• _Exercise_
Search the listing below for "More". Copy each matching line.

• _Exercise inputs_
---

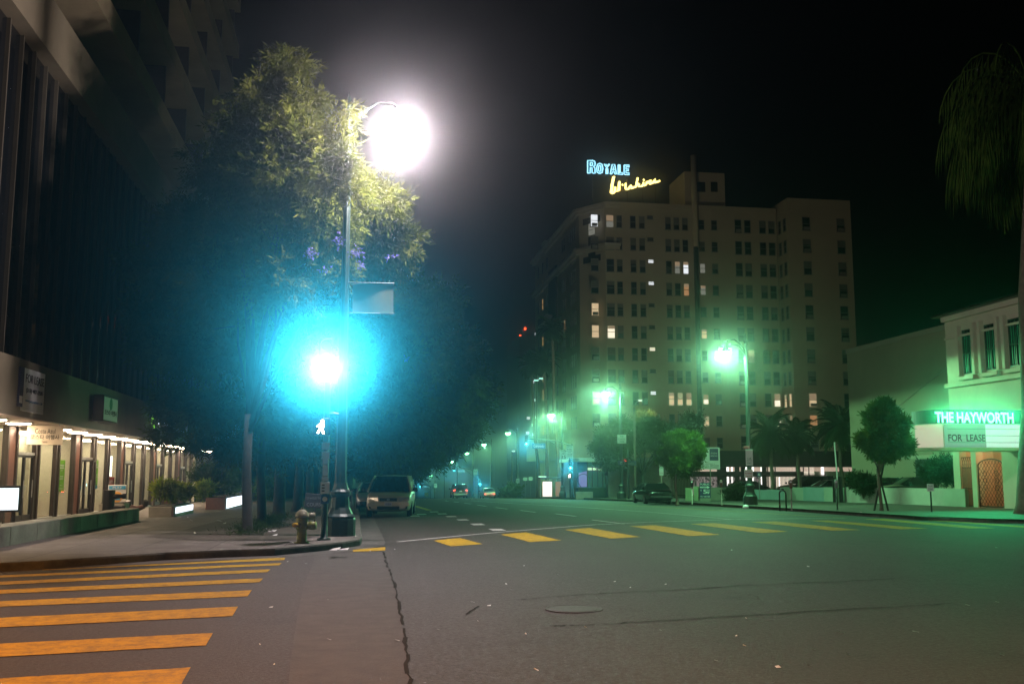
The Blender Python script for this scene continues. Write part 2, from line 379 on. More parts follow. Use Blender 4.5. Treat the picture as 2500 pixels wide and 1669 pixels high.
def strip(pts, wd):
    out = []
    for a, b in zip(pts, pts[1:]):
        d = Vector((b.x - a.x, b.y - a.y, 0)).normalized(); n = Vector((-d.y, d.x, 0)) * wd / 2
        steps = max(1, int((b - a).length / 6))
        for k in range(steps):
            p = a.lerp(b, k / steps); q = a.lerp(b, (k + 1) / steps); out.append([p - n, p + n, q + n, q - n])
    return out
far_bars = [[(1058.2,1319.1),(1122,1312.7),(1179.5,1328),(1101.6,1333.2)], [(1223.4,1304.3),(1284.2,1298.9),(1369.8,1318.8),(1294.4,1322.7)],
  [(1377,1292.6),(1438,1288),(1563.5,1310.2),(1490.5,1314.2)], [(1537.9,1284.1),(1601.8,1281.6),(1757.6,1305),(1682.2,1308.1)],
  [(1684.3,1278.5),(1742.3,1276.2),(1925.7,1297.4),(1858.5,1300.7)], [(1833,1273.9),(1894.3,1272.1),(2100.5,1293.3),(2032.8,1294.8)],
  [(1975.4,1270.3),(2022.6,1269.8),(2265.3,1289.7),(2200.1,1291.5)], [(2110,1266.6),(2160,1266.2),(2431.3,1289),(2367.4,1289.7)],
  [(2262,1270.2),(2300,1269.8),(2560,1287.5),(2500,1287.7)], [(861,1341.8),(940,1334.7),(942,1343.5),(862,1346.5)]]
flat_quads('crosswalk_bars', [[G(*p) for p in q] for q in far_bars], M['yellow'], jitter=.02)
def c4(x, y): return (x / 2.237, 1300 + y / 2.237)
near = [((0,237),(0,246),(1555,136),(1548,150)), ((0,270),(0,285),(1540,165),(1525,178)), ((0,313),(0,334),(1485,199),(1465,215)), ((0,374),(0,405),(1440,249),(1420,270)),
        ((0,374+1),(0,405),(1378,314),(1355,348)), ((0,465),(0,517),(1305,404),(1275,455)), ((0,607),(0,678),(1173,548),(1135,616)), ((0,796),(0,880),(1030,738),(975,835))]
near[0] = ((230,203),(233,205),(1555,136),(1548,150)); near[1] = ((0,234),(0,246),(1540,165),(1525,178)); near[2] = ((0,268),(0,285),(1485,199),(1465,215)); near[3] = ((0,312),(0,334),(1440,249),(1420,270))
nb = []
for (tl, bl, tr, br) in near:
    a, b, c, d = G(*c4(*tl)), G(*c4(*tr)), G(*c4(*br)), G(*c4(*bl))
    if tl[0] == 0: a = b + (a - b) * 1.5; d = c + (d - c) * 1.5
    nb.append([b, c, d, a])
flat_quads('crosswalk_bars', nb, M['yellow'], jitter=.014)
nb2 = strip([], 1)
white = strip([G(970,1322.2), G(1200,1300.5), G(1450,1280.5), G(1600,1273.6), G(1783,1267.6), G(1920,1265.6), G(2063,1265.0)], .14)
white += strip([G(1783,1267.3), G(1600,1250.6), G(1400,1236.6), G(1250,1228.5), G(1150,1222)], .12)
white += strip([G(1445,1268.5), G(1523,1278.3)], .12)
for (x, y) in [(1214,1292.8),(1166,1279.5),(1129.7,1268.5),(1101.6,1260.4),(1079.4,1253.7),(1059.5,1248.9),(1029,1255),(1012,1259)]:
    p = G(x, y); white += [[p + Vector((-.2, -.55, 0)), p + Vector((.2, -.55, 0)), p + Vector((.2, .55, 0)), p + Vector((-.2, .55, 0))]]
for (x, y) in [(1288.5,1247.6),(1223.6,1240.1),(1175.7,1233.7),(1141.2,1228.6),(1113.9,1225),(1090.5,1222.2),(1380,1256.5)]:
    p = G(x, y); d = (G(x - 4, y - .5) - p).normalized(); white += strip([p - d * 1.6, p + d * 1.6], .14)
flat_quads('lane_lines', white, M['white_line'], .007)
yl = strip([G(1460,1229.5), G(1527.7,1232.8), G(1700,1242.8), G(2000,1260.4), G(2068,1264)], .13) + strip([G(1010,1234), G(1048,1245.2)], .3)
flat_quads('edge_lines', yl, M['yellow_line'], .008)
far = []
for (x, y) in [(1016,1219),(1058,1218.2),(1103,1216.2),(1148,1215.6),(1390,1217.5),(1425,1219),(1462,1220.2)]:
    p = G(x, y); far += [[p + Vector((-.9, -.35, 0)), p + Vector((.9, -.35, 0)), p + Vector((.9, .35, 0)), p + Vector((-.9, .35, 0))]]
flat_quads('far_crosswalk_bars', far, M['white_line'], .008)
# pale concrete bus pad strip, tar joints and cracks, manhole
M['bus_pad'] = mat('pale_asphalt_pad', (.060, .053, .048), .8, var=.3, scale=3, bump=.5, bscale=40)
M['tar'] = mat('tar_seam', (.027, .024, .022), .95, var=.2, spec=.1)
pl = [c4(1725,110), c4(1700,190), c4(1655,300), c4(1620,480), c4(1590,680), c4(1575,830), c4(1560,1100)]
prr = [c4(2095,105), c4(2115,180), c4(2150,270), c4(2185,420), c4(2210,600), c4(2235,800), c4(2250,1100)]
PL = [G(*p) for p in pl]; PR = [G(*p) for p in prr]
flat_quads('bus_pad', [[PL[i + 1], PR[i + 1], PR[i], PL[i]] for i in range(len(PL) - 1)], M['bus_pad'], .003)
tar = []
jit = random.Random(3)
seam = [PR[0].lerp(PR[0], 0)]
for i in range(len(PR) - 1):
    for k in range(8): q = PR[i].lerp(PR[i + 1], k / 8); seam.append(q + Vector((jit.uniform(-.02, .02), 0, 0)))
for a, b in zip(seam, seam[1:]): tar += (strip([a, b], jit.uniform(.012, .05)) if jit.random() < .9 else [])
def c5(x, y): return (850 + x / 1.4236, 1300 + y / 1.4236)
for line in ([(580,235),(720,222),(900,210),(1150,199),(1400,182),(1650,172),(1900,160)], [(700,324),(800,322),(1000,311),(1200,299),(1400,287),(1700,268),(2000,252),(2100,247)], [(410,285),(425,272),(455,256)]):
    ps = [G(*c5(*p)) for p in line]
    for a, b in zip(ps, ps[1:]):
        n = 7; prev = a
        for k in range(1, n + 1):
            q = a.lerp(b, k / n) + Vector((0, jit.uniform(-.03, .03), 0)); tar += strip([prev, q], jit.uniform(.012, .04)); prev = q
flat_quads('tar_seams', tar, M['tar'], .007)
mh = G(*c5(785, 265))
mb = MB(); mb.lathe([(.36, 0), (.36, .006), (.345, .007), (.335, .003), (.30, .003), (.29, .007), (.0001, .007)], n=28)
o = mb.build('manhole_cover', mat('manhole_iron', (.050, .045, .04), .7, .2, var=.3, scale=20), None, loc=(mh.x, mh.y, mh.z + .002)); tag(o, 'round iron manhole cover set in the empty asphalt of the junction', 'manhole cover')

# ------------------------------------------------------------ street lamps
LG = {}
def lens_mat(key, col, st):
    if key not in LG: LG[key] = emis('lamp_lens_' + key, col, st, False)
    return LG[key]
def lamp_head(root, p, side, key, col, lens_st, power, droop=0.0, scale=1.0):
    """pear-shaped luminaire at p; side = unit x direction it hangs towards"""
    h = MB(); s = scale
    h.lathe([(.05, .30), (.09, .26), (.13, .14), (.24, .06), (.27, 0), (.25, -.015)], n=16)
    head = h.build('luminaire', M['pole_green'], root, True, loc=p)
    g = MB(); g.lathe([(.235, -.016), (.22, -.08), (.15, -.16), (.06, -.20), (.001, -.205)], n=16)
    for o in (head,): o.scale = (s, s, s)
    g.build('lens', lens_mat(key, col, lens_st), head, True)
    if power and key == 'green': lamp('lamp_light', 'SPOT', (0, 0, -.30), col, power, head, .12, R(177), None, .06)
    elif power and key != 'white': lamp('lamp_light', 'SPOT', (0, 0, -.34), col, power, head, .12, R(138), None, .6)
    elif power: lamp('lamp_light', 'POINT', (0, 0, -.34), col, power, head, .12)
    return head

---

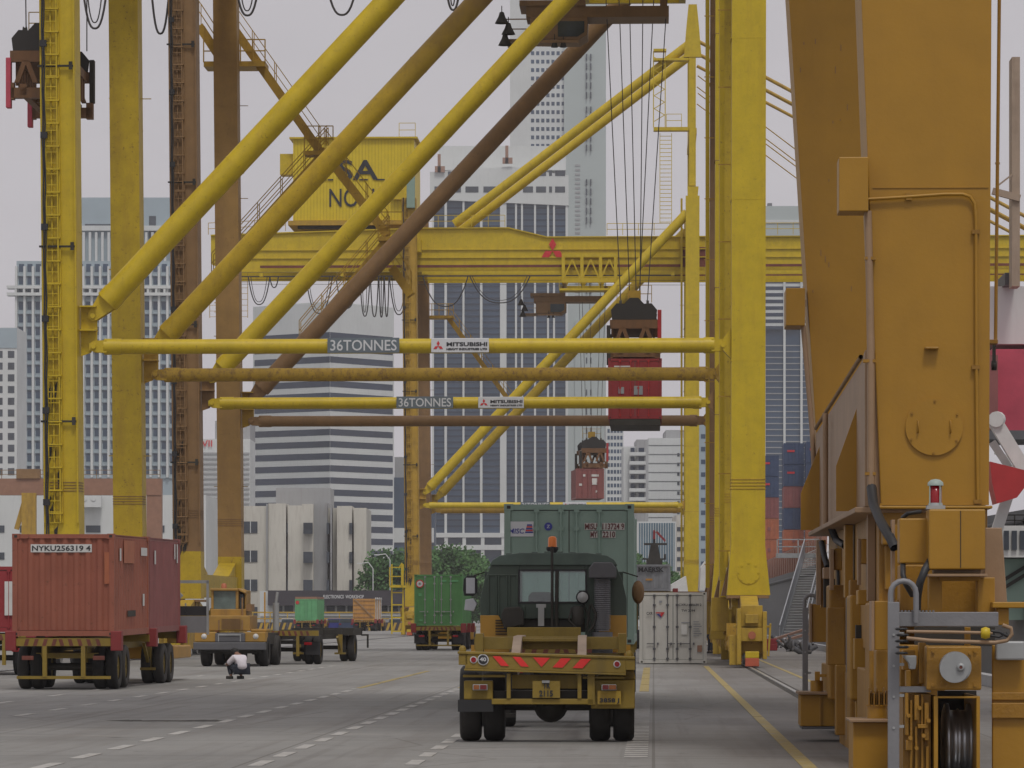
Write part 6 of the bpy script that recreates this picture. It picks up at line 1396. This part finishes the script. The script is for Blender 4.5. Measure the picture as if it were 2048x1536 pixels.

---

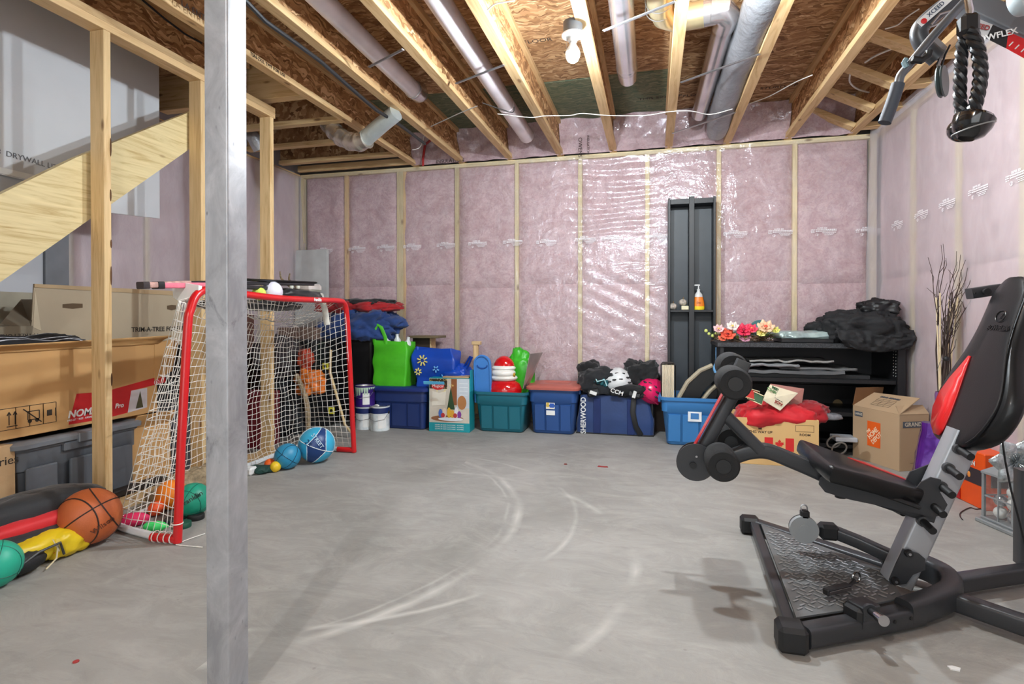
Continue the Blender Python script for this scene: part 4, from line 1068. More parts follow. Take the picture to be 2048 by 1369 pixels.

---

• _Worked solution_
The Blender Python script for this scene continues. Write part 2, from line 379 on. More parts follow. Use Blender 4.5. Treat the picture as 2500 pixels wide and 1669 pixels high.
Continue the Blender Python script for this scene: part 4, from line 1068. More parts follow. Take the picture to be 2048 by 1369 pixels.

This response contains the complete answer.